Media reports indicate that silver has just recorded its sharpest price decline since 1980.

What stands out is the absence of a single, clear fundamental trigger capable of fully explaining the dramatic fall from the 29 January peak near $120 to current levels around $72 — a drop of roughly 40%. The broader geopolitical environment remains highly strained, with ongoing risks linked to Iran, Greenland, Ukraine and other regions.

Commentators have pointed to widespread forced liquidations of long positions, a narrative that closely mirrors the conclusions we outlined in our article “Silver Breaks Above $115 for the First Time Ever”, published five days ago.

In that analysis, we:
→ reaffirmed the relevance of the dominant rising channel and drew attention to a spike in volatility during the A→B move from the channel’s upper boundary;
→ argued that “smart money” was likely using heightened retail participation to exit long positions after an exceptional rally of more than 200% over the past six months — a classic distribution phase in Wyckoff terminology.
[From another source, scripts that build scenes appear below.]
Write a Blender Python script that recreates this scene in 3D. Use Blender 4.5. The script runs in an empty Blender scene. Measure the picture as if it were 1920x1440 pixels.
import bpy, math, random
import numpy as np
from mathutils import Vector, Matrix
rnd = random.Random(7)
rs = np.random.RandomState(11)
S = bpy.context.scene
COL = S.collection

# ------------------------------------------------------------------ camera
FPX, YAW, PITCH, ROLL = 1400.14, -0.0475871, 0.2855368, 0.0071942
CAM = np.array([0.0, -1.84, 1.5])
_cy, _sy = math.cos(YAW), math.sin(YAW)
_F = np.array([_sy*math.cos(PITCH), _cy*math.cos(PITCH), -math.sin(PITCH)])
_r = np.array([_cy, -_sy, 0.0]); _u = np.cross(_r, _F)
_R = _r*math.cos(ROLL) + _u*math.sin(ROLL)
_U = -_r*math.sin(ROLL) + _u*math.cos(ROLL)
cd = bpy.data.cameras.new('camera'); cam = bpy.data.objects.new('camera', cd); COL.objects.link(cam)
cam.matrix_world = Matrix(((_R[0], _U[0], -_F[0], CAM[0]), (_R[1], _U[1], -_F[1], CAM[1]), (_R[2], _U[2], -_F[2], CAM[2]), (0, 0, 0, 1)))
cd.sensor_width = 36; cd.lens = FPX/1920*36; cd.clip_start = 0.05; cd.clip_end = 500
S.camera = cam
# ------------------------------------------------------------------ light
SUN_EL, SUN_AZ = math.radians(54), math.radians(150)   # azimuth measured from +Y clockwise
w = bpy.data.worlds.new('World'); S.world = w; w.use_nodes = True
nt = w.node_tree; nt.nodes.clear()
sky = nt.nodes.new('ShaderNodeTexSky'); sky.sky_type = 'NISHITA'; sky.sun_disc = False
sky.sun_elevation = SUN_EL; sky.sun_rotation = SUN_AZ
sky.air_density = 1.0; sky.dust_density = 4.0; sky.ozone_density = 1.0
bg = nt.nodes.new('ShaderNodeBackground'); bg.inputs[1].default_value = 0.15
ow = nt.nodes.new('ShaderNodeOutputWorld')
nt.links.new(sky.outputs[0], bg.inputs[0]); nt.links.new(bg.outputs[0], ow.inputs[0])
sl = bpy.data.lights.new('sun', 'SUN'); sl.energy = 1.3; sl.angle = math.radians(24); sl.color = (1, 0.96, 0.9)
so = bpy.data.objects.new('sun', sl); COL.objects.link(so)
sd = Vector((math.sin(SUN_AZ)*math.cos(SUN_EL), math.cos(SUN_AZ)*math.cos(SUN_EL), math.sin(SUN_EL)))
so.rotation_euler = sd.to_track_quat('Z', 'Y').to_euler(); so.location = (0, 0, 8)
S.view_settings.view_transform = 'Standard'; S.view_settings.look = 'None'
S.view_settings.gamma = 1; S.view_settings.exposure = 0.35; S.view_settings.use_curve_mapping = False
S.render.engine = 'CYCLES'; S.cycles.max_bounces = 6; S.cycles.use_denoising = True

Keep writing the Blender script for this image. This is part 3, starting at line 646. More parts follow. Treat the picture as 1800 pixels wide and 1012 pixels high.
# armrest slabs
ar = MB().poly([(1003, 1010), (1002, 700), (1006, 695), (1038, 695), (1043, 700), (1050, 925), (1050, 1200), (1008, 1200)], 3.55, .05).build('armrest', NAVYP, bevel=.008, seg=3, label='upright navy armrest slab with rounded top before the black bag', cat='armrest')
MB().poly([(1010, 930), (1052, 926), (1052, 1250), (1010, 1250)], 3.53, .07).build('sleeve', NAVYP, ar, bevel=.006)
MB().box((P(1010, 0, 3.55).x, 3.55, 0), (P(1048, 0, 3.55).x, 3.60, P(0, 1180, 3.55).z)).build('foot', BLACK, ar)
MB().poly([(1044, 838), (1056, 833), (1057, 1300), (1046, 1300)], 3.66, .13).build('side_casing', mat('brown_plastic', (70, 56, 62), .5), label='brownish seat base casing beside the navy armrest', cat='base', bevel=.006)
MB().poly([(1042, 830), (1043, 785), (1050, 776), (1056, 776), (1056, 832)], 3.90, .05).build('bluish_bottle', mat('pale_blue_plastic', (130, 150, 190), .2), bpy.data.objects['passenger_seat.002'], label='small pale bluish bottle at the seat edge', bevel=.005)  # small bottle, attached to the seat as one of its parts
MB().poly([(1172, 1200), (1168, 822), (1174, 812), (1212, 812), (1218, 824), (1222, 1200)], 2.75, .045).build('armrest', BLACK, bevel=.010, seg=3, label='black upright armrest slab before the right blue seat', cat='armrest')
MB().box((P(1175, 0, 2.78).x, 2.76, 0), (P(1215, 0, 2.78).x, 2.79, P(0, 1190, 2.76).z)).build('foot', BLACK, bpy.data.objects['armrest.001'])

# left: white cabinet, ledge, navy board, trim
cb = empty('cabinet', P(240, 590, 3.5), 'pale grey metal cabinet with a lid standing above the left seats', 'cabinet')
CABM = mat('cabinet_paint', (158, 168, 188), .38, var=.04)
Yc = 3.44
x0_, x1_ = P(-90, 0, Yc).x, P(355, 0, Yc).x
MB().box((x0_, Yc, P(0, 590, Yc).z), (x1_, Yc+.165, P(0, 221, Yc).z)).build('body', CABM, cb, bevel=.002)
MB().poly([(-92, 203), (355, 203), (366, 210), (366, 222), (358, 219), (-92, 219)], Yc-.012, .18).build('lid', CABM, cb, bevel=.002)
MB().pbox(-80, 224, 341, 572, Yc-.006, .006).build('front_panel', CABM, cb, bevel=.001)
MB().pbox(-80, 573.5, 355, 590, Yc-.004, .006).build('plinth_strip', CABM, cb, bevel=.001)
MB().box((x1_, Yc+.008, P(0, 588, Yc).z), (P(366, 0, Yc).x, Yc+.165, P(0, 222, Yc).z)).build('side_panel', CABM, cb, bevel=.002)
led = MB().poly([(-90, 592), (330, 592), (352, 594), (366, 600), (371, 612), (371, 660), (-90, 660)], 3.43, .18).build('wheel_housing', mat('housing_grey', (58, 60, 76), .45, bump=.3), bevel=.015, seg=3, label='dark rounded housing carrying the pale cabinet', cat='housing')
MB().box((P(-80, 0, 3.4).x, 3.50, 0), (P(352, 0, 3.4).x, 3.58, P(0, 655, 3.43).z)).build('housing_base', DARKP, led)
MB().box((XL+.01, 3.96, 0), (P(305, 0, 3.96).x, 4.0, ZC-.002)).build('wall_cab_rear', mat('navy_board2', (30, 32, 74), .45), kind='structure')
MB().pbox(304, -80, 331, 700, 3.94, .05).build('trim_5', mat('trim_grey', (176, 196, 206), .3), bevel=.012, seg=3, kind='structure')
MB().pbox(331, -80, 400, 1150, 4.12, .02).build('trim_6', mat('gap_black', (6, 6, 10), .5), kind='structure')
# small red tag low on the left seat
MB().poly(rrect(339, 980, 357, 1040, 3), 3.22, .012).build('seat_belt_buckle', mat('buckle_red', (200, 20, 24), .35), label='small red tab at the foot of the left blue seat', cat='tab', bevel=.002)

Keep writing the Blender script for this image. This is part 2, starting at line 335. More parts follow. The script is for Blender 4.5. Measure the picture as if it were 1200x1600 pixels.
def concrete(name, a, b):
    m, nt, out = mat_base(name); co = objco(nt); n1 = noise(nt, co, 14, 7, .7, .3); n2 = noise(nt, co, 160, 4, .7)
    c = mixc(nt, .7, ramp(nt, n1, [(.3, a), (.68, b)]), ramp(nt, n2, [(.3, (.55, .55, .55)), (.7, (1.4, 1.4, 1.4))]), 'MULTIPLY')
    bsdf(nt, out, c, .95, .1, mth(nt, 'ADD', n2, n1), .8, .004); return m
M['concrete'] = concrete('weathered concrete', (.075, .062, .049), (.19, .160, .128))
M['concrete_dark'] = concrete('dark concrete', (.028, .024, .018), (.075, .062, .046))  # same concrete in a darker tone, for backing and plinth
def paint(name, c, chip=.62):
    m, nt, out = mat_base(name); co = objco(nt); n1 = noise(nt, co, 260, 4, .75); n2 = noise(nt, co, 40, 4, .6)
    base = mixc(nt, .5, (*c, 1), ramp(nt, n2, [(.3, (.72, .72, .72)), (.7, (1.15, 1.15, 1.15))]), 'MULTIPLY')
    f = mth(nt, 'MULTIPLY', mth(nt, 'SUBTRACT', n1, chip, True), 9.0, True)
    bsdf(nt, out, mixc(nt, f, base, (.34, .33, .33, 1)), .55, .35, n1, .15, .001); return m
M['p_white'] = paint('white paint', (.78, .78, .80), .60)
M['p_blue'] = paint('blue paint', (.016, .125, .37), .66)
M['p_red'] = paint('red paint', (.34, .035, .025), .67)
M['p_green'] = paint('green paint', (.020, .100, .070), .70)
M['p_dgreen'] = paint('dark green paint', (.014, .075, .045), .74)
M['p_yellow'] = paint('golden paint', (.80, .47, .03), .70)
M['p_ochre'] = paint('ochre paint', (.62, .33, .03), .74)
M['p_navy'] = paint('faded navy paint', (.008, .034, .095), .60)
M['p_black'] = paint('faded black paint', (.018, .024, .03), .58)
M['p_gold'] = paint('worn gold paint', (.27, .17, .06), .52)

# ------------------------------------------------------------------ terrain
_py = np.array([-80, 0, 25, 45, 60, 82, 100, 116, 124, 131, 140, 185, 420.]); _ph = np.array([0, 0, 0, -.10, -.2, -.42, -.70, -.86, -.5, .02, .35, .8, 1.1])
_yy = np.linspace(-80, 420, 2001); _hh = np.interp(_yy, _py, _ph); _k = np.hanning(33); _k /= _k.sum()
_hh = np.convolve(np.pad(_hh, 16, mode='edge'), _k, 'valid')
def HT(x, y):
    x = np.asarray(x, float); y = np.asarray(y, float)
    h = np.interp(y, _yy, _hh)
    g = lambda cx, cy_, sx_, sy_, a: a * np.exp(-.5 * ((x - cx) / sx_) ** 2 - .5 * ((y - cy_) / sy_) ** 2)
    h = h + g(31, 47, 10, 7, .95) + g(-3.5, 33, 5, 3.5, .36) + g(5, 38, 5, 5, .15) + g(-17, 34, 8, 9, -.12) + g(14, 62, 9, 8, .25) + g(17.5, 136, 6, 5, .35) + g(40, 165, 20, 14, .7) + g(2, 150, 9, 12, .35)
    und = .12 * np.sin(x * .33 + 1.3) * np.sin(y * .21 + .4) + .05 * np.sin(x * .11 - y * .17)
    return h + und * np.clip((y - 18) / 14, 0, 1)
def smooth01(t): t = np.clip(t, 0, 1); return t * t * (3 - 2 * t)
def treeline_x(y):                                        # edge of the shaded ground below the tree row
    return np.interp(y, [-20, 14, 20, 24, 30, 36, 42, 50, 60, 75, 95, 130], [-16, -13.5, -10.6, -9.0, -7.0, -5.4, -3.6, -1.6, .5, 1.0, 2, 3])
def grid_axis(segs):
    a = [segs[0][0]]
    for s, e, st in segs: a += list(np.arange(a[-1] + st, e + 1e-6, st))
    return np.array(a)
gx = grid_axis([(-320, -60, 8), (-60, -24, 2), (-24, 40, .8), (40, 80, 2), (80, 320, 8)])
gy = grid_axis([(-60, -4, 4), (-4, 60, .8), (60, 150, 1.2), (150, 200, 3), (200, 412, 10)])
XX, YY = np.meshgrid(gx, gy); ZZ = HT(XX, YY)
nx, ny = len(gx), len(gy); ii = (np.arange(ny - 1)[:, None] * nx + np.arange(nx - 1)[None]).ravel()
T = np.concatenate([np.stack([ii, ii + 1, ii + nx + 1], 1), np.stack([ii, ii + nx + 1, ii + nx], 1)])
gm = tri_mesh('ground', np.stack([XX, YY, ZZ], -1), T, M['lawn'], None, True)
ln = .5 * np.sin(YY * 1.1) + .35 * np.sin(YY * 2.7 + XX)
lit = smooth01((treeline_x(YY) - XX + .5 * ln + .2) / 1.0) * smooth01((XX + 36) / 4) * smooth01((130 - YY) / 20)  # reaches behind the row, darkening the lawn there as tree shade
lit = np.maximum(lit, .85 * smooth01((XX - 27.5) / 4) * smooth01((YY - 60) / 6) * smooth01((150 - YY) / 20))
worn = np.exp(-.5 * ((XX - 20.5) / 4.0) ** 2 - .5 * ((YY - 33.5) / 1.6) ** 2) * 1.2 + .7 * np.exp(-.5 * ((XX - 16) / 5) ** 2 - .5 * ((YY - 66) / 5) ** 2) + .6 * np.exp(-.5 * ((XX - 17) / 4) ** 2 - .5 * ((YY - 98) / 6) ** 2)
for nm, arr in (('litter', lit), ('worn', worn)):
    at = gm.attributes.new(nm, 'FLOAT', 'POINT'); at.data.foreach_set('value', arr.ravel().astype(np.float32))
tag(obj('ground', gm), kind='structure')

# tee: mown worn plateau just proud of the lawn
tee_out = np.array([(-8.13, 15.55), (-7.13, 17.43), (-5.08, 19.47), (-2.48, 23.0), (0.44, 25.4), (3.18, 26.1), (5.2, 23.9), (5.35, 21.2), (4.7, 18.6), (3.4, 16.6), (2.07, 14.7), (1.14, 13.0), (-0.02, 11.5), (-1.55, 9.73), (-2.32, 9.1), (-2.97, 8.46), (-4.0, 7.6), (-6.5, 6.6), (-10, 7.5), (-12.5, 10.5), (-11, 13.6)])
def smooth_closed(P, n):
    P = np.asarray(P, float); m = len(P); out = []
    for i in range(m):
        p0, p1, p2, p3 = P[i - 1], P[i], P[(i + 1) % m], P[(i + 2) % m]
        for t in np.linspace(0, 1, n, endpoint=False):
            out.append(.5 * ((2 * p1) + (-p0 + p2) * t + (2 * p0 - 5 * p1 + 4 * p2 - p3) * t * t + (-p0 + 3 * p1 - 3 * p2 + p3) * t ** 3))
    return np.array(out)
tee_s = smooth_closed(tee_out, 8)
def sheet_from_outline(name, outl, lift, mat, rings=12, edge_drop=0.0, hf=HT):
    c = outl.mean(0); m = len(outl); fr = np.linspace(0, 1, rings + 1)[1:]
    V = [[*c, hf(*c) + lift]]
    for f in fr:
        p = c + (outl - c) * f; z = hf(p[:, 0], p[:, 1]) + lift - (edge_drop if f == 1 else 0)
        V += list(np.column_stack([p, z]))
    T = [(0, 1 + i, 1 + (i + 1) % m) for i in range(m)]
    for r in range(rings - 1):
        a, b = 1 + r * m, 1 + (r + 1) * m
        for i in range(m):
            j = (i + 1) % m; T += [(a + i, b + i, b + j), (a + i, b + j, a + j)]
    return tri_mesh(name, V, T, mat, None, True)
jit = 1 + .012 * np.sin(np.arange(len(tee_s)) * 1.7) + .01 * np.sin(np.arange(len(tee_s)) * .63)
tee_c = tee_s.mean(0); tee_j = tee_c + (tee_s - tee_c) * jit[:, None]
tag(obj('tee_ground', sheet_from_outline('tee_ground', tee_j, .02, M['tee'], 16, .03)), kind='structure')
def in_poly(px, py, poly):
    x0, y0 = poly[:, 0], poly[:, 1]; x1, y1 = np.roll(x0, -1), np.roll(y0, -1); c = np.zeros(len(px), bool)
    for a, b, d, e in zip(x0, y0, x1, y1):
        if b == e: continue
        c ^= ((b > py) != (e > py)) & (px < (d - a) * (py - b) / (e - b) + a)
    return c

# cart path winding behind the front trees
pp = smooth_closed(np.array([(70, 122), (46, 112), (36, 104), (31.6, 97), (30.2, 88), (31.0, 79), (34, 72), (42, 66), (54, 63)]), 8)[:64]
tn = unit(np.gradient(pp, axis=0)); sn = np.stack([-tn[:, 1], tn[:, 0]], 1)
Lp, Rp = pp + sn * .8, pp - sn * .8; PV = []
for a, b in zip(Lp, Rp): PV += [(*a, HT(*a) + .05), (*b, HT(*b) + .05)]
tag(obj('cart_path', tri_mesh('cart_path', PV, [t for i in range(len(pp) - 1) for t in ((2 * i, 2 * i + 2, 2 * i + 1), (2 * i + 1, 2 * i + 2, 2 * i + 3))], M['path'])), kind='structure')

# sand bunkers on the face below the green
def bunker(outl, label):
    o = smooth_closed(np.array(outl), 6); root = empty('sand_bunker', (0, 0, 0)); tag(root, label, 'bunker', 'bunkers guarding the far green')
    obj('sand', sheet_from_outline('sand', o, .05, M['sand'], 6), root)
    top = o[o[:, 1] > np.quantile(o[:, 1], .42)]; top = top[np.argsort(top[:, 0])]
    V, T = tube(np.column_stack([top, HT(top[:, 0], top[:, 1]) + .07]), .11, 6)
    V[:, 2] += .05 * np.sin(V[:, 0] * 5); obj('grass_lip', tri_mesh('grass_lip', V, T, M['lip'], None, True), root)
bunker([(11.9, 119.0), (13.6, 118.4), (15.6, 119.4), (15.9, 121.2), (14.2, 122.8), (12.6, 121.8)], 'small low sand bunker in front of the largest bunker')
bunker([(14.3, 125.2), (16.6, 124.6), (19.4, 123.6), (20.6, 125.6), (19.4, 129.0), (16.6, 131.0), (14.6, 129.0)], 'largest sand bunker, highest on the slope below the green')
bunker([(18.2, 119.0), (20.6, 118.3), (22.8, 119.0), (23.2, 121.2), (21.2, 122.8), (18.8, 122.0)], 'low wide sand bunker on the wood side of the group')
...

Subsequent price action has validated this view through:
→ a brief false breakout above the A high, consistent with a UTAD (Upthrust After Distribution) pattern;
→ a rapid intensification of selling pressure. As a result, XAG/USD decisively broke below both the channel’s median and its lower boundary around the turn of the week.

From a Wyckoff perspective, silver’s behaviour suggests that:
→ institutional players have completed the distribution of long exposure and shifted decisively to market selling;
→ retail traders’ positions are being unwound on a large scale, further accelerating the decline.

Put simply, the market has transitioned from Distribution into the Mark-Down phase. The speed and magnitude of recent price moves — which make rational decision-making particularly challenging — reinforce this conclusion.

As a result, even if silver attempts a technical rebound from deeply oversold conditions, any upside is likely to encounter strong resistance in the $87.5–95 region. This zone previously marked an area of pronounced bearish dominance during the breakdown of the long-term uptrend channel.